I remember the room being scattered with toys and pencils and crayons. Occasionally, a cat would hide inside the room – finding solace in a toy box or window sill.

In my dreams, the room is never like this. It reshapes itself into other forms, in other lives, but I’m still there.

It always smells like cats, and I’m afraid of what’s underneath the carpet. Something is underneath the carpet. The floor’s not clean. It smells like urine and old messes. I feel like it will never be clean. Each time the room changes, the carpet changes, but it is never clean underneath.

In the high corners of the room, a black mass is always hovering above me, circling the ceiling.

The room sometimes seems longer, like an addition was built onto it – making the blackness out of the corner of my eye appear endless and hungry.

Other times, the room is small, and I’m encased in a box, always worrying about the old stains of the past hidden under a pristine new carpet.

Sometimes I’m a young girl. Sometimes I’m almost a woman. Other times, I’ve returned, still living in the house as an adult. Still worried about the old stains hidden from everyone’s eyes.

I can still smell the past. I sit in the room and hunch over, running my fingers over the carpet expecting to find a wet stain.

There is never a bed in this room. My schoolhouse desk is gone. Sometimes there are things littered on the floor: food wrappers, tissues and broken pencils. Pieces that embed into the carpet and stick to your feet when wet. Other times, it’s an ordinary room, and my mother is telling me that they redid it, that it’s ready to show so the house can be sold.

Once – the room had dark wood paneling on the walls. It felt cheap and flimsy as I scratched my fingers over it. That part never changes. I can still feel the cheapness of the walls. I still see the dark wood blending into the black mass that coils in the corners like a snake, waiting to wrap around me and draw me into another corridor of the room. Another changing place that used to be different in my childhood memories, but returns to my dreams like a distorted film reel.

I pace around this room like a ghost. I’m alive but my spirit travels here, seeing only what it thinks it remembers – pieces of a tattered painting that aren’t coming together as it used to be when it was whole.

The room will always draw me nearer to why I’m always coming back – promising to reveal secrets but only spiraling with an old fear.

(A memory can scab, but sometimes it scars. A thin white mark reminds me of what was.)

Today the room looks different. I’m not sure what the current owners have done to it. It could be expanded. It could be knocked down and changed into something new. I won’t know.

There is no reason for me to intrude on the current owners of the house, no matter how much my curiosity cloys. Knowing wouldn’t satisfy me anyway. It would be a stranger’s house, with a stranger’s energy into it. Mine is long gone by now. The room is inviting in my dreams, and I only recognize it by my unreliable memories.

Instead, my dreams paint me different pictures, trying to guess at what it used to be, filling in the blanks of yesterdays with the absurdities of my own mind.

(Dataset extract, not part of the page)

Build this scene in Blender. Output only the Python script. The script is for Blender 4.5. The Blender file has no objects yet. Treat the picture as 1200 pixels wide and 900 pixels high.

Will I someday release the room inside my dreams – the room that once was my playroom when I was little? I don’t believe so.

Something is still lurking there. A secret that must be told. A shield is protecting me from whatever really happened in there, and why I keep coming back to it, why it draws me from the real world into a mad world of phantoms and fears.

The room is an open invitation, but the language is all wrong. The message is tangled and tattered. Maybe the truth is lost forever.

But I keep returning to it. I keep existing in a room that is gone from time, but never gone beyond the waking world.

Part of “The House of Wasps: An Unreliable Memoir” which is a new project of mine.